Novel pnicogen bonding interactions with silylene as an electron donor: covalency, unusual substituent effects and new mechanisms

Abstract

An analogue of carbene, singlet silylene (H₃PN)₂Si, was paired with the mono-substituted phosphines XH₂Y (X = P, As, and Sb; Y = F, Cl, Br, and I) to form unconventional pnicogen-bonded complexes. All structures have C_s symmetry except the Sb complex, showing a deviation from this symmetry due to the coexistence of H⋯H interactions. The P and As complexes have different geometries from conventional pnicogen-bonded ones because the Y–X⋯Si line shows a large deviation from the molecular plane composed of two N atoms and one Si atom of (H₃PN)₂Si.
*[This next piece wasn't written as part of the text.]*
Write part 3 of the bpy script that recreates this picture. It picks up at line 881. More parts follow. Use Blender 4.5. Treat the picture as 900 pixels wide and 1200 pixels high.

This deviation can be attributed to a new formation mechanism of the pnicogen bond due to the combined result of the LP_Si → BD*_X–Y and LP_X → LP*_Si orbital interactions. Generally, the pnicogen bond becomes stronger in the order of F < Cl < Br < I and weaker in the order of P > As > Sb, exhibiting an unexpected substitution effect and dependence on the nature of the pnicogen atom. These orders are inconsistent with the MEP on the X atom but can be better explained by the above orbital interactions. The Si⋯X interaction displays a character of covalent or partially covalent interaction, evidenced by the high interaction energy of −59.9 to −105.4 kJ mol⁻¹ as well as the negative energy density and the great charge transfer.